Let $X$ be an infinite set. Show that the intersection of all Hausdorff topologies on $X$ is a topology, and find it (Hint: We are familiar with this topology).
The best candidate seems to be the co-finite topology on X, as it is a subset of each of the Hausdorff topologies, and it fits the hint. However, I am having trouble proving that for every subset of $X$ whose complement is infinite, there is a Hausdorff topology which does not include it.
You want to prove that $$\bigcap T_2(X) = \tau_{cofin}(X),$$ where $T_2(X)$ is the collection of $T_2$ topologies on $X$ and $\tau_{cofin}(X)$ is the co-finite topology on $X$.
It seems that you already noticed that the reverse inclusion is true.
So, given a subset $A$ of $X$ such that $X \setminus A$ is infinite, you want to find a Hausdorff topology on $X$ such that $A$ is not open in that topology.
So fix $a_0 \in A$ and define $\tau_0$ to be the family of subsets of $X$ defined by:
$$U \in \tau_0 \;\Leftrightarrow\; \begin{cases} a_0 \notin U \;\text{ or}\\ a_0 \in U \;\text{ and } U \text{ is co-finite.} \end{cases} $$ Clearly, $A \notin \tau_0$.
Let us check that $\tau_0$ is a topology on $X$ (on which $A$ is not open).
Let $U,V \in \tau_0$. If $a_0 \notin U$ or $a_0 \notin V$, then $a_0 \notin U \cap V$. If $a_0 \in U$ and $a_0 \in V$, then $U$ and $V$ are co-finite, and then so is $U \cap V$. So $\tau_0$ is closed under finite intersections.
Let $(U_i)_{i \in I}$ be an arbitrary sub-family of elements of $\tau_0$. If $a_0 \notin U_i$, for all $i \in I$, then $a_0 \notin \bigcup_{i \in I}U_i$, whence $\bigcup_{i \in I}U_i \in \tau_0$. If there exists $i_0 \in I$ such that $a_0 \in U_{i_0}$, then $U_{i_0}$ is co-finite, whence $$X \setminus \bigcup_{i \in I} U_i = \bigcap_{i \in I} X \setminus U_i \subseteq X \setminus U_{i_0},$$ and so $\bigcup_{i \in I} U_i$ is co-finite. Hence $\tau_0$ is closed under arbitrary unions.
Clearly $\varnothing, X \in \tau_0$ and we conclude that $\tau_0$ is a topology on $X$.

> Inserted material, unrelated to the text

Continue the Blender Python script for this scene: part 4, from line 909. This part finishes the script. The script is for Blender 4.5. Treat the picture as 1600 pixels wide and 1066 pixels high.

Let us see that $\tau_0$ is Hausdorff.
Let $x,y$ be two different elements of $X$.
We may, without loss of generality, suppose that $y \neq a_0$.
Let $U_x = X \setminus \{y\}$ and $U_y = \{y\}$.
Then $x \in U_x$ and $y \in U_y$; and $U_x \cap U_y = \varnothing$.
And of course, $U_y \in \tau_0$ because $a_0 \notin U_y$, and $U_x \in \tau_0$ because $U_x$ is co-finite.